Peer review brings many benefits to a software project. It's an opportunity to have another pair (or more) of eyes on a developer's work, trying to catch subtle (or simply careless) mistakes, suggest ways to improve code, or ensure adherence to standards. Peer review is collaborative; the reviewer is taking a stake in the original work and will be backing it with their own seal of approval at the end of the review process. Problems will be caught sooner, standards will be followed consistently, and both reviewer and reviewee will have a chance to learn from the collaboration and perform better in the future.

What could go wrong?

Plenty. For example:

  • Expectations for the process aren't set up front. A developer who doesn't know what to expect from the process may not be prepared to participate properly.
  • Standards aren't communicated in advance. Peer review shouldn't play out like a game of Mao.
  • The reviewer is overzealous. Peer review isn't a time to pursue one's own programming ideaology. That's what the standards committee was for!
  • The reviewee takes it personally. Remember that it isn't about you or your worth as a developer. It's about working together to produce high quality code.

I've seen each of these dramas. They lead to alienation of team members, reduced productivity, and sometimes the abandonment of the entire review process. But I've also seen code reviews that work. Good reviews allow ideas to flow freely and the result is ultimately a better solution. Even if I'm only sitting on the sidelines of a review, I can learn something from the process that makes me a better developer.
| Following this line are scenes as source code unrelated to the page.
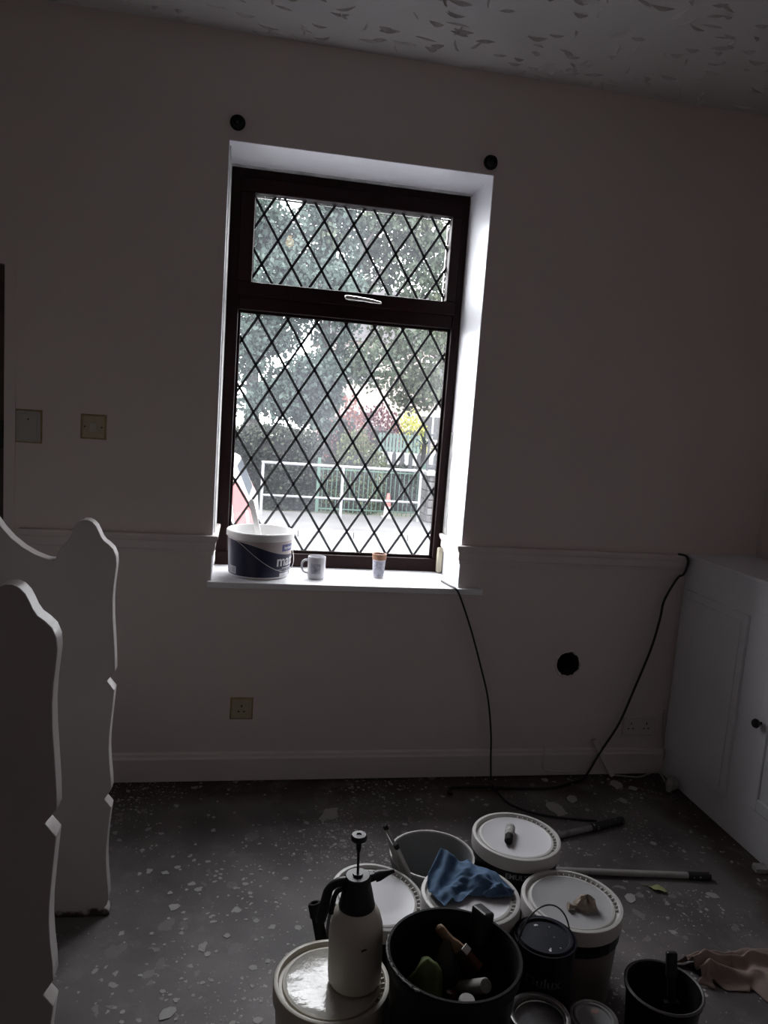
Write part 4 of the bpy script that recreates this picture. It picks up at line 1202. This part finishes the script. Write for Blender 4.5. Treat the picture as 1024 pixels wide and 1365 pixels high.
def build_debris():
    R = rnd(77)
    ms = [flake_mesh('paint_flake', R, 1.0, .10, M['flake'], R.uniform(.6, 1.5)) for _ in range(8)]
    big = [(.388, -.281, .045), (-.142, -.791, .022), (-.124, -1.204, .021), (1.323, -.856, .022), (.02, -.93, .013), (-.05, -.98, .012), (-.16, -.72, .011), (1.30, -.28, .04), (1.40, -.22, .028), (1.66, -.10, .035), (1.72, -.14, .025), (1.62, -.24, .022), (1.06, -.34, .03), (1.58, -.55, .016), (1.62, -.86, .020), (1.35, -.05, .02)]
    obst = [(.876, -.931, .14), (.385, -1.112, .14), (.641, -1.217, .14), (.937, -1.193, .14), (.261, -1.382, .14), (.632, -.905, .13), (.509, -1.509, .15), (.784, -1.353, .08), (.73, -1.504, .08), (.877, -1.485, .06), (1.09, -1.427, .1), (1.45, -1.22, .2), (1.914, -.12, .05), (.3, -1.22, .04)]
    for x, y, r in big:
        o = rep(FLOOR, 'paint_flake', R.choice(ms), (x, y, 0.0), (0, 0, R.uniform(0, 6.3)), (r, r * .8, .012))
    k = 0
    while k < 270:
        x, y = R.uniform(-.30, 1.85), R.uniform(-1.75, -.04)
        if R.random() < .45: x = R.gauss(0.0, .18); y = R.gauss(-1.0, .35)
        if x < -.28 or y > -.03 or y < -1.9: continue
        if any((x - a) ** 2 + (y - b_) ** 2 < c * c for a, b_, c in obst): continue
        r = R.choice((.003, .004, .005, .006, .007, .009, .011))
        rep(FLOOR, 'paint_flake', R.choice(ms), (x, y, 0.0), (0, 0, R.uniform(0, 6.3)), (r, r, .007)); k += 1
    # leaf
    b = MB(); P = []
    for i in range(11):
        u = i / 10; wv = .017 * math.sin(PI * min(1, u * 1.02)) ** .8 * (1 + .25 * math.sin(u * 14))
        P.append([(-.034 + .068 * u, -wv, .006 + .006 * math.sin(u * 5)), (-.034 + .068 * u, 0, .003 + .004 * math.sin(u * 5)), (-.034 + .068 * u, wv, .008 + .004 * math.sin(u * 4))])
    b.grid(P); b.tube([(.033, 0, .002), (.052, .006, .004)], .0013, 5)
    o = b.obj('fallen_leaf', M['leaf'], smooth=60); o.location = (1.440, -.818, 0); o.rotation_euler = (0, 0, 2.4)
    tag(o, 'yellow green leaf lying on the floor in front of the off-white pole', 'leaf')
    # plaster lump
    b = MB(); P = []
    for j in range(11):
        th = -PI / 2 + PI * j / 10
        row = []
        for i in range(17):
            a = 2 * PI * i / 16
            d = (math.cos(a) * math.cos(th), math.sin(a) * math.cos(th), math.sin(th))
            k2 = 1 + .25 * vnoise(d[0] * 2 + 3, d[1] * 2 + d[2] * 1.4, 5)
            row.append((.034 * k2 * d[0], .028 * k2 * d[1], max(0, .028 + .030 * k2 * d[2])))
        P.append(row)
    b.grid(P); o = b.obj('plaster_lump', M['chunk'], smooth=35); o.location = (1.882, -.165, 0)
    tag(o, 'lump of pale plaster on the floor at the foot of the cupboard', 'rubble')
    o = bpy.data.objects.new('plaster_lump', flake_mesh('plaster_chip', R, .028, .010, M['flake'], 1.2)); C.objects.link(o); o.location = (1.893, -.735, 0)
    tag(o, 'flat plaster chip on the floor at the right frame edge below the cupboard', 'rubble')
build_debris()

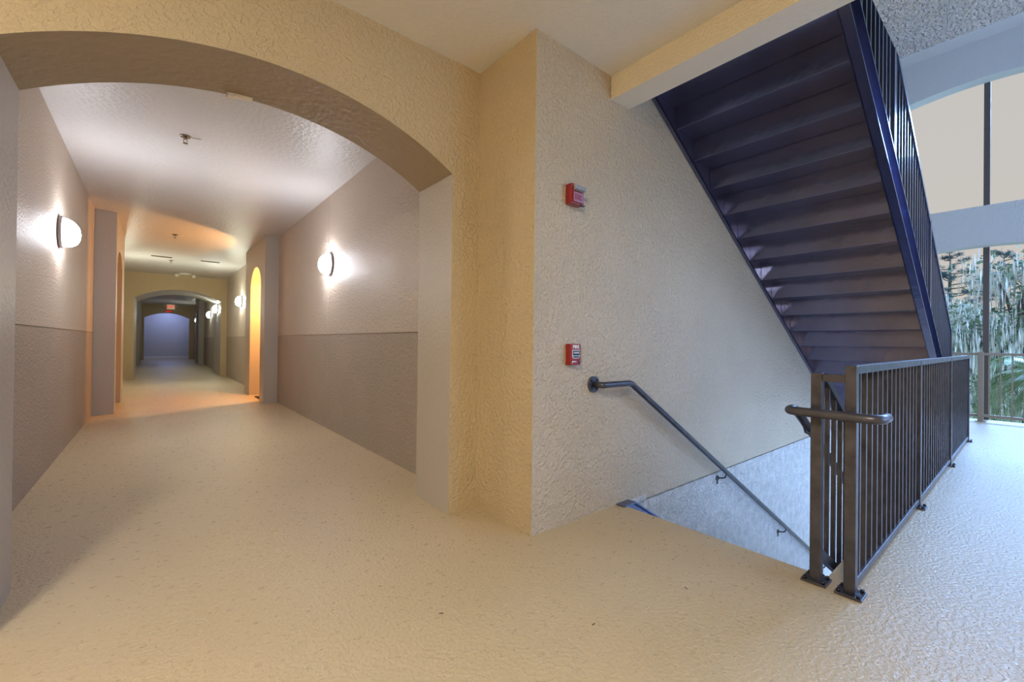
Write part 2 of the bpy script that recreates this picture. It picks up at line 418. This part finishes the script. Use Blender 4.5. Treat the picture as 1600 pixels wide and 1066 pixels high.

What makes a better review process?

  • Document the process. Make sure developers are aware of the review process before they begin any work that will be reviewed. If possible, have a new developer sit in on a review first. Reviewers and reviewees should know how the process will work, what they're expected to bring to the process, and what the expected results are.
  • Document the standards. Make sure you have clear, reasonable, and up-to-date standards documentation available to the reviewee before they begin any work that will be reviewed.
  • Be specific. The reviewer should point out not only which rules were violated, but also where. Give the file name, line number, and a brief description of the violation.
  • Be flexible. The reviewer should ask questions and suggest alternatives, but keep in mind that there's a difference between a violation or bug and an option he or she might prefer (if you can't prove empirically that it's better, then it isn't a blocker). The reviewee should do his or her best to follow standards and document code where necessary, be ready to fix problems that are found, and be open to considering suggestions.

It's a jury of your peers

I think this one point is worth stressing. In the best reviews I've seen done, everyone is treated as an equal. It isn't a senior developer lecturing a junior on proper technique, it's two (or more) developers who may not be of equal experience or skill, but nevertheless regard each other, and the process, with respect.